Temporal terms used to describe eternal realities
When Christians speak of the Son being 'begotten' what they mean to convey is a relationship within the divine nature, between two aspects thereof, not a temporal event of literal begetting (as in the Qur'an, where God actually copulates with a divine consort to produce a son), or of something added to God which before He didn't have.
One must bear these limitations in mind.
Can one describe eternal relationships without using a temporal analogy, after all? I think not. All relationships on earth are described by way of a course of events which led to two things rather than one, etc. In God, these words of "beget" etc. are used only insofar as "beget" denotes full sharing of the nature of the begetter in that which is begotten. That's why we use it of the Son, because 'in Him dwells the fullness of the divinity' (Colossians 2:9). Could God ever be without thought, or ever without wisdom? This is how integral to the nature of God we believe the Son and Holy Spirit to be to the Father, the αρχη or source of this "Son" and his "Spirit"—'source' being used with the above qualification.
An analogy
It's comparable to fire. One can address simply "fire" (just as we Chritsians address 'the one God'), yet one can distinguish between the overall fire ('God'), and the light and the heat, for example, emitted. You don't have fire without the light ('the Son') or the heat ('the Spirit), but the fire as distinct from light and from heat can nonetheless be distinguished ('the Father'). But even if we say the light is 'emitted from' the fire and 'heat created' we don't mean to imply that there could have ever been fire, to which was then added light, or added heat, without said aspects, but speak of the causal relationship only. So it is with the Trinity: the begetting of the Son only tells us that God's nature is fully in what we name Son, not that an event took place literally in which God was without a Son and then gave birth to a Son. Son denotes the presence of the nature of God in what is called Son, not a literal offspring.

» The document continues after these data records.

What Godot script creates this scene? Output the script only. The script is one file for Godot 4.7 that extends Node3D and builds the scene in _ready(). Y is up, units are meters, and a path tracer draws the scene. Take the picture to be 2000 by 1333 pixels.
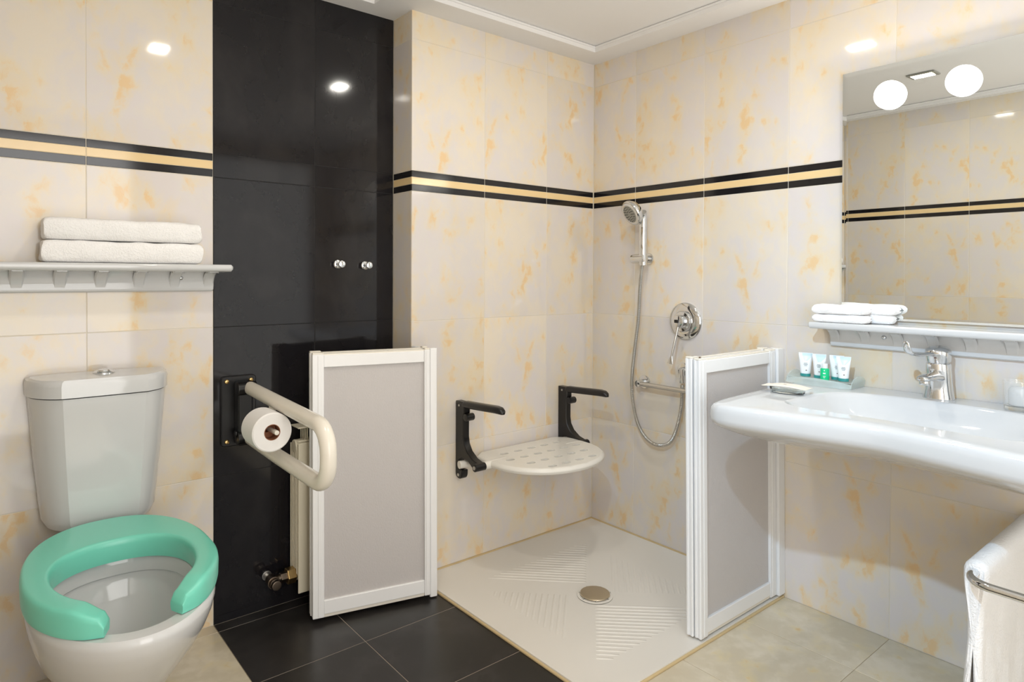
extends Node3D
# An accessible bathroom. World: x along the back wall, y up, f = distance into the room (f = -z).

const XW := 2.433      # right wall
const FB := 2.446      # wall behind the toilet
const FS := 2.296      # shower wall
const XO := -0.104     # left wall, beside the camera
const FN := -0.62      # wall behind the camera
const UNSEEN_WIN1 := Rect2(-0.05, 0.12, 0.98, 2.12)   # unseen frosted pane behind the camera, lights the room: x, y, width, height
const FILL_WIN2 := Rect2(1.15, 0.12, 1.15, 2.12)  # second frosted pane, added as fill light for the lower room
const YC := 2.327      # ceiling border
const YP := 2.357      # raised ceiling panel

var M := {}
var used := {}
var boxes := {}
var rng := RandomNumberGenerator.new()


static func P(x: float, y: float, f: float) -> Vector3:
	return Vector3(x, y, -f)


# ---------------------------------------------------------------- mesh building
class MB:
	var v := PackedVector3Array()

	func tri(a: Vector3, b: Vector3, c: Vector3) -> void:
		if (b - a).cross(c - a).length_squared() < 1e-20:
			return
		v.append(a); v.append(b); v.append(c)

	func quad(a: Vector3, b: Vector3, c: Vector3, d: Vector3) -> void:
		tri(a, b, c); tri(a, c, d)

	# turn the triangles added since «from» outwards (they close a volume)
	func outwards(from: int) -> void:
		if v.size() <= from:
			return
		var o := Vector3.ZERO
		for i in range(from, v.size()):
			o += v[i]
		o /= float(v.size() - from)
		var vol := 0.0
		for i in range(from, v.size(), 3):
			vol += (v[i] - o).dot((v[i + 1] - o).cross(v[i + 2] - o))
		if vol < 0.0:
			for i in range(from, v.size(), 3):
				var t := v[i + 1]
				v[i + 1] = v[i + 2]
				v[i + 2] = t

	func loft(rings: Array, cap0 := true, cap1 := true, wrap := true) -> void:
		var from := v.size()
		var n: int = rings[0].size()
		for i in rings.size() - 1:
			var a: PackedVector3Array = rings[i]
			var b: PackedVector3Array = rings[i + 1]
			for j in (n if wrap else n - 1):
				var k := (j + 1) % n
				quad(a[j], a[k], b[k], b[j])
		for e in 2:
			if (e == 0 and cap0) or (e == 1 and cap1):
				var r: PackedVector3Array = rings[0 if e == 0 else rings.size() - 1]
				var c := Vector3.ZERO
				for p in r:
					c += p
				c /= float(n)
				for j in n:
					var k := (j + 1) % n
					if e == 0:
						tri(c, r[k], r[j])
					else:
						tri(c, r[j], r[k])
		if cap0 and cap1 or wrap:
			outwards(from)

	func box(c: Vector3, s: Vector3, bevel := 0.0, basis := Basis.IDENTITY) -> void:
		var from := v.size()
		var h := s * 0.5
		var b := minf(bevel, minf(h.x, minf(h.y, h.z)) * 0.95)
		if b <= 0.0:
			var q := []
			for i in 8:
				q.append(c + basis * Vector3(h.x if i & 1 else -h.x, h.y if i & 2 else -h.y, h.z if i & 4 else -h.z))
			for f in [[0, 2, 3, 1], [4, 5, 7, 6], [0, 1, 5, 4], [2, 6, 7, 3], [0, 4, 6, 2], [1, 3, 7, 5]]:
				quad(q[f[0]], q[f[1]], q[f[2]], q[f[3]])
			outwards(from)
			return
		# point of corner (sx, sy, sz) on the face across axis k
		var pt := func(sx: int, sy: int, sz: int, k: int) -> Vector3:
			var p := Vector3(sx * (h.x - (0.0 if k == 0 else b)), sy * (h.y - (0.0 if k == 1 else b)), sz * (h.z - (0.0 if k == 2 else b)))
			return c + basis * p
		for s1 in [-1, 1]:
			var f0 := [pt.call(s1, -1, -1, 0), pt.call(s1, 1, -1, 0), pt.call(s1, 1, 1, 0), pt.call(s1, -1, 1, 0)]
			var f1 := [pt.call(-1, s1, -1, 1), pt.call(-1, s1, 1, 1), pt.call(1, s1, 1, 1), pt.call(1, s1, -1, 1)]
			var f2 := [pt.call(-1, -1, s1, 2), pt.call(1, -1, s1, 2), pt.call(1, 1, s1, 2), pt.call(-1, 1, s1, 2)]
			for f in [f0, f1, f2]:
				if s1 > 0:
					quad(f[0], f[1], f[2], f[3])
				else:
					quad(f[3], f[2], f[1], f[0])
			for s2 in [-1, 1]:
				var e := [[pt.call(s1, s2, -1, 0), pt.call(s1, s2, -1, 1), pt.call(s1, s2, 1, 1), pt.call(s1, s2, 1, 0)],
					[pt.call(-1, s1, s2, 1), pt.call(-1, s1, s2, 2), pt.call(1, s1, s2, 2), pt.call(1, s1, s2, 1)],
					[pt.call(s2, -1, s1, 2), pt.call(s2, -1, s1, 0), pt.call(s2, 1, s1, 0), pt.call(s2, 1, s1, 2)]]
				for f in e:
					out_quad(f, c)
				for s3 in [-1, 1]:
					var t := [pt.call(s1, s2, s3, 0), pt.call(s1, s2, s3, 1), pt.call(s1, s2, s3, 2)]
					if (t[1] - t[0]).cross(t[2] - t[0]).dot(t[0] - c) > 0.0:
						tri(t[0], t[1], t[2])
					else:
						tri(t[0], t[2], t[1])

	func out_quad(f: Array, c: Vector3) -> void:
		if (f[1] - f[0]).cross(f[2] - f[0]).dot(f[0] + f[2] - 2.0 * c) > 0.0:
			quad(f[0], f[1], f[2], f[3])
		else:
			quad(f[3], f[2], f[1], f[0])

	# profile of (radius, height) round the local y axis
	func lathe(prof: Array, segs := 32, xf := Transform3D.IDENTITY, sx := 1.0, sz := 1.0) -> void:
		var rings := []
		for p in prof:
			var r := PackedVector3Array()
			for j in segs:
				var a := TAU * j / segs
				r.append(xf * Vector3(cos(a) * p.x * sx, p.y, sin(a) * p.x * sz))
			rings.append(r)
		var ring: bool = prof[0].is_equal_approx(prof[prof.size() - 1])
		loft(rings, not ring, not ring)

	func tube(pts: Array, r: float, segs := 14, close := false) -> void:
		var rings := []
		var n := pts.size()
		var t0: Vector3 = (pts[1] - pts[0]).normalized()
		var u := t0.cross(Vector3.UP)
		if u.length() < 0.05:
			u = t0.cross(Vector3.RIGHT)
		u = u.normalized()
		for i in n:
			var t: Vector3
			if i == 0:
				t = t0
			elif i == n - 1:
				t = (pts[n - 1] - pts[n - 2]).normalized()
			else:
				t = ((pts[i + 1] - pts[i]).normalized() + (pts[i] - pts[i - 1]).normalized()).normalized()
			u = (u - t * u.dot(t)).normalized()
			var w := t.cross(u)
			var ring := PackedVector3Array()
			for j in segs:
				var a := TAU * j / segs
				ring.append(pts[i] + (u * cos(a) + w * sin(a)) * r)
			rings.append(ring)
		loft(rings, not close, not close)

	func cyl(a: Vector3, b: Vector3, r: float, segs := 24, bev := 0.0, r2 := -1.0) -> void:
		var t := b - a
		var l := t.length()
		t /= l
		var u := t.cross(Vector3.UP)
		if u.length() < 0.05:
			u = t.cross(Vector3.RIGHT)
		u = u.normalized()
		var xf := Transform3D(Basis(u, t, u.cross(t)), a)
		var q := r if r2 < 0.0 else r2
		if bev > 0.0:
			lathe([Vector2(r - bev, 0), Vector2(r - bev * 0.3, bev * 0.3), Vector2(r, bev), Vector2(q, l - bev), Vector2(q - bev * 0.3, l - bev * 0.3), Vector2(q - bev, l)], segs, xf)
		else:
			lathe([Vector2(r, 0), Vector2(q, l)], segs, xf)

	# polygon in local x, y; depth along local z, with an eased edge
	func extrude(poly: PackedVector2Array, depth: float, xf := Transform3D.IDENTITY, bevel := 0.0) -> void:
		var from := v.size()
		var n := poly.size()
		var ccw := not Geometry2D.is_polygon_clockwise(poly)
		var inner := PackedVector2Array()
		for i in n:
			var a := (poly[i] - poly[(i + n - 1) % n]).normalized()
			var b := (poly[(i + 1) % n] - poly[i]).normalized()
			var na := Vector2(-a.y, a.x)
			var nb := Vector2(-b.y, b.x)
			var m := (na + nb)
			m = m / maxf(0.5, m.length_squared() * 0.5)
			inner.append(poly[i] + m * (bevel if ccw else -bevel))
		var rings := []
		var lev := [[inner, 0.0], [poly, bevel], [poly, depth - bevel], [inner, depth]] if bevel > 0.0 else [[poly, 0.0], [poly, depth]]
		for l in lev:
			var r := PackedVector3Array()
			for p in l[0]:
				r.append(xf * Vector3(p.x, p.y, l[1]))
			rings.append(r)
		for i in rings.size() - 1:
			for j in n:
				var k := (j + 1) % n
				quad(rings[i][j], rings[i][k], rings[i + 1][k], rings[i + 1][j])
		var t := Geometry2D.triangulate_polygon(lev[0][0])
		var pw := not ccw
		for i in range(0, t.size(), 3):
			var q := [t[i], t[i + 1], t[i + 2]]
			var a2: Vector2 = lev[0][0][q[0]]
			var b2: Vector2 = lev[0][0][q[1]]
			var c2: Vector2 = lev[0][0][q[2]]
			if ((b2 - a2).cross(c2 - a2) > 0.0) == pw:
				q = [q[0], q[2], q[1]]
			# now the triangle runs the way the outline does
			tri(rings[0][q[2]], rings[0][q[1]], rings[0][q[0]])
			var e: PackedVector3Array = rings[rings.size() - 1]
			tri(e[q[0]], e[q[1]], e[q[2]])
		outwards(from)

	func done(crease := 42.0) -> ArrayMesh:
		var n := v.size() / 3
		var fn := PackedVector3Array()
		fn.resize(n)
		var area := PackedVector3Array()
		area.resize(n)
		var at := {}
		var ids := PackedInt32Array()
		ids.resize(v.size())
		var lists := []
		for i in n:
			var c := (v[i * 3 + 1] - v[i * 3]).cross(v[i * 3 + 2] - v[i * 3])
			area[i] = c
			fn[i] = c.normalized()
			for k in 3:
				var p := v[i * 3 + k]
				var key := Vector3i(roundi(p.x * 50000.0), roundi(p.y * 50000.0), roundi(p.z * 50000.0))
				var id: int = at.get(key, -1)
				if id < 0:
					id = lists.size()
					at[key] = id
					lists.append(PackedInt32Array())
				ids[i * 3 + k] = id
				lists[id].append(i)
		var ct := cos(deg_to_rad(crease))
		var vo := PackedVector3Array()
		var no := PackedVector3Array()
		vo.resize(v.size())
		no.resize(v.size())
		for i in n:
			var f := fn[i]
			for k in 3:
				var s := Vector3.ZERO
				for o in lists[ids[i * 3 + k]]:
					if fn[o].dot(f) > ct:
						s += area[o]
				var w := i * 3 + (0 if k == 0 else 3 - k)  # Godot's front faces run clockwise
				vo[w] = v[i * 3 + k]
				no[w] = s.normalized()
		var arr := []
		arr.resize(Mesh.ARRAY_MAX)
		arr[Mesh.ARRAY_VERTEX] = vo
		arr[Mesh.ARRAY_NORMAL] = no
		var m := ArrayMesh.new()
		m.add_surface_from_arrays(Mesh.PRIMITIVE_TRIANGLES, arr)
		return m


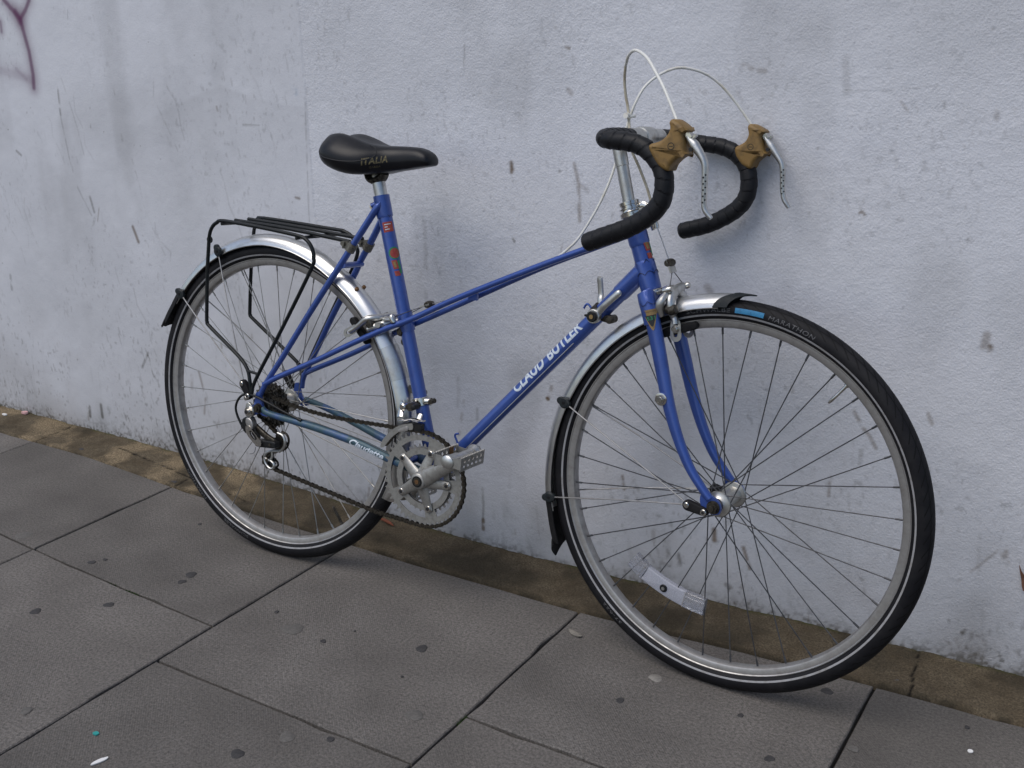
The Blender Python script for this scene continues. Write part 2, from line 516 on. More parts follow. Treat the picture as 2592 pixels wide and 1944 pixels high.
STROKES = [
([(-1.2595, 1.2065), (-1.2212, 1.1761), (-1.2004, 1.1579), (-1.1924, 1.1208), (-1.1829, 1.0754), (-1.1802, 1.0141), (-1.1844, 0.9811)],0.0109,1,'p'),
([(-1.153, 1.205), (-1.1734, 1.1806), (-1.2004, 1.1579)],0.0095,1,'p'),
([(-1.2162, 1.176), (-1.202, 1.1509)],0.0144,0.9,'p'),
([(-1.2868, 1.1514), (-1.2879, 1.1259)],0.0073,0.8,'p'),
([(-1.3184, 1.0242), (-1.2765, 1.0176), (-1.2187, 1.0083), (-1.19, 1.0006)],0.0173,0.35,'p'),
([(-1.248, 1.0285), (-1.2114, 1.0032)],0.0085,0.35,'p'),
([(-1.0836, 0.9956), (-1.0875, 0.9239), (-1.0821, 0.8723), (-1.0727, 0.7994), (-1.0548, 0.7262), (-1.0097, 0.649)],0.0035,0.35,'g'),
([(-1.0827, 0.9773), (-1.0848, 0.9137)],0.0047,0.45,'g'),
([(-1.0064, 0.6997), (-0.9963, 0.6598)],0.0058,0.7,'g'),
([(-0.8468, 0.6319), (-0.8319, 0.5931)],0.0067,0.8,'b'),
([(-1.4151, 0.4374), (-1.4198, 0.3949)],0.0077,0.5,'g'),
([(-0.8459, 0.2833), (-0.8778, 0.235)],0.0057,0.5,'g'),
([(-0.9982, 0.6414), (-1.0139, 0.6108)],0.0058,0.4,'g'),
([(-0.4143, 0.9137), (-0.3619, 0.9149)],0.0025,0.5,'g'),
([(-0.2452, 0.998), (-0.2426, 0.9745)],0.0152,0.4,'u'),
([(-0.2636, 0.7522), (-0.2515, 0.7503)],0.0038,0.8,'b'),
([(0.334, 0.8675), (0.3347, 0.8482)],0.0058,0.9,'b'),
([(0.462, 1.0962), (0.4698, 1.0941)],0.0040,0.9,'b'),
([(0.4668, 1.0156), (0.4739, 1.0098)],0.0072,0.4,'b'),
([(0.482, 0.8737), (0.4922, 0.8369), (0.4956, 0.7604)],0.0056,0.5,'b'),
([(0.4985, 0.8318), (0.5253, 0.8142)],0.0072,0.25,'b'),
([(0.4478, 0.8576), (0.4496, 0.8569)],0.0040,0.8,'g'),
([(0.3378, 0.7087), (0.3407, 0.704)],0.0042,0.9,'g'),
([(1.0502, 0.8213), (1.0554, 0.8245), (1.06, 0.8186)],0.0029,0.7,'b'),
([(1.2819, 0.6317), (1.2799, 0.6105), (1.2877, 0.6088)],0.0102,0.5,'b'),
([(1.2895, 0.6147), (1.2911, 0.6121)],0.0044,0.5,'b'),
([(0.8234, 1.0674), (0.8459, 1.0589), (0.8641, 1.0579)],0.0060,0.35,'b'),
([(1.0095, 1.029), (1.0822, 1.0295), (1.1575, 1.039)],0.0022,0.3,'g'),
([(1.1032, 1.0122), (1.12, 0.9922)],0.0029,0.4,'b'),
([(1.0053, 1.0795), (1.0112, 1.0245)],0.0101,0.3,'g'),
([(0.7753, 0.6563), (0.7822, 0.6478)],0.0108,0.4,'b'),
([(0.6114, 0.2343), (0.6176, 0.2068)],0.0042,0.7,'b'),
([(0.8193, 0.1613), (0.8213, 0.1396)],0.0074,0.9,'b'),
([(0.8812, 0.1414), (0.8997, 0.0958)],0.0049,0.8,'b'),
([(0.6895, 0.1297), (0.692, 0.1092)],0.0068,0.3,'b'),
([(0.8542, 0.0495), (0.8612, 0.046)],0.0084,0.6,'g'),
([(0.7223, 0.0948), (0.729, 0.0616)],0.0051,0.5,'g'),
([(0.7474, 0.0939), (0.7538, 0.0681)],0.0051,0.4,'g'),
([(1.1156, 0.1255), (1.1204, 0.0972)],0.0072,0.5,'g'),
([(1.0715, 0.4587), (1.0883, 0.4308), (1.1042, 0.4144), (1.1176, 0.393)],0.0046,0.55,'b'),
([(1.2016, 0.4746), (1.2101, 0.4582)],0.0052,0.5,'b'),
([(1.3552, 0.2419), (1.3621, 0.2282)],0.0100,0.6,'b'),
([(1.3561, 0.2561), (1.3137, 0.1996), (1.2769, 0.1559)],0.0031,0.3,'b'),
([(1.2875, 0.0319), (1.3077, 0.0698)],0.0057,0.5,'g'),
([(0.4307, 0.3974), (0.4278, 0.379), (0.4219, 0.3689)],0.0059,0.5,'b'),
([(0.42, 0.3704), (0.4239, 0.3684)],0.0043,0.9,'b'),
([(-1.1281, 0.0753), (-1.1299, 0.0479)],0.0087,0.8,'g'),
([(-1.0747, 0.0909), (-1.0747, 0.0543)],0.0086,0.7,'g'),
([(0.2693, 0.1367), (0.2749, 0.0935), (0.2743, 0.0585)],0.0045,0.5,'g'),
([(0.2755, 0.0638), (0.2761, 0.0419)],0.0064,0.9,'b'),
([(0.1891, 0.3757), (0.1903, 0.3097)],0.0080,0.3,'g'),
([(0.2039, 0.3311), (0.1959, 0.2435)],0.0054,0.3,'b'),
([(0.5948, 0.8231), (0.5967, 0.8155)],0.0039,0.5,'b'),
([(-0.6502, 0.2609), (-0.6337, 0.1969), (-0.6422, 0.1447)],0.0055,0.45,'b'),
([(-0.6792, 0.2451), (-0.6876, 0.1536)],0.0077,0.3,'b'),
([(-0.2112, 1.0574), (-0.2159, 0.9796)],0.0028,0.25,'g'),
([(-0.2143, 0.971), (-0.2212, 0.8284), (-0.2254, 0.6993)],0.0024,0.45,'g'),
([(0.1107, 0.7278), (0.1063, 0.549)],0.0070,0.25,'g'),
([(0.3397, 0.8614), (0.3396, 0.8534)],0.0050,0.5,'b'),
([(-1.301, 0.8065), (-1.2824, 0.7955)],0.0049,0.7,'g'),
([(-0.0851, 0.7112), (-0.0808, 0.6888)],0.0055,0.3,'b'),
([(-0.5581, 0.351), (-0.5566, 0.3405)],0.0042,0.5,'b'),
]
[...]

In keeping with the analogy with fire, we could say that the Spirit is the heat generated by the fire, via the light it emits ('the Son' John 16:15), so that the light ('the Son') is united to the αρχη or source of fire and the fire to the light via this intermediary effect of 'both together' and yet the fire or 'the Father' is the source, ultimately of both—again, 'source' in the 'what is the relationship between these?' not 'was without them and then created them' (because language is used like beget which in humans involves time, but with God, because it denotes only the relationship, does not). Nothing in fire 'comes first' inasmuch as fire isn't present without light or heat. Noting in the Trinity comes first because, once again, relationships are described using terms like beget or proceed only insofar as they are useful for describing how one person relates to the other.
Personality
As to why these 'light' and 'heat' 'effects' of God are personal, it's simply that what is God is all-knowing, all-powerful, all-loving, etc. which are inherently personal things, and because whatever is eternal is God, and is synonymous with the nature of God by definition. There are no 'inanimate things' in God's nature.
To your question more specifically...
"God is not a man" (Numbers 23:19). If He were already a man, the incarnation (Latin for becoming flesh) wouldn't make sense. John 1:1 would read instead: "In the beginning was the Word, and the Word with God, and the Word was flesh: ... and the Word remained flesh, and made His dwelling among us."
Nor is Jesus a human puppet. Jesus means "Saviour" and was the name given to the boy born in Bethlehem of the Virgin Mary. He wasn't a created person, but an eternal divine Person, the Word, "whose origins are of old, even from the days of eternity" (Micah 5:2), who became a man in the sense that He took on a human nature, not that the divine nature was mutated into a human nature, or that He gave up being divine. Inasmuch as the Word took on a human nature and a human soul, He would faint, get hungry, and die: that was quite the purpose of the Redemption, to become a man, "suffer many things ...and be killed" (Mark 8:31): "for scarcely will a man die even for a just man: but God shows the love He has for us in that while we were still sinners, Christ died for us" (Romans 5:7-8).
There is a heresy called Docetism that says Jesus 'only seemed to be' human. This is rejected by historic Christianity as denying that Jesus has come in the flesh (2 John 1:7). A related heresy, and one you seem to have mistaken for the orthodox doctrine is Apollinarianism, which says Jesus didn't have a human soul, but was 'possessed' by the Word (like a puppet), instead of the Word having a human soul created to live like a normal human being, who vivifies and lives in His body by a human soul, while personally being the Word made a man.
What is the Spirit?
The Spirit is the mutual recognition of the Father and Son, which is often simply called the Love between the Father and the Son. They know each other to be the perfect God, sharing and being one nature, and so can only love each other; this is the Holy Spirit, the 'Sigh' ('רוח') of love between the two.
See the point about about Him being personal, and about none of this taking place in time, but being an eternal reality described using relational terms.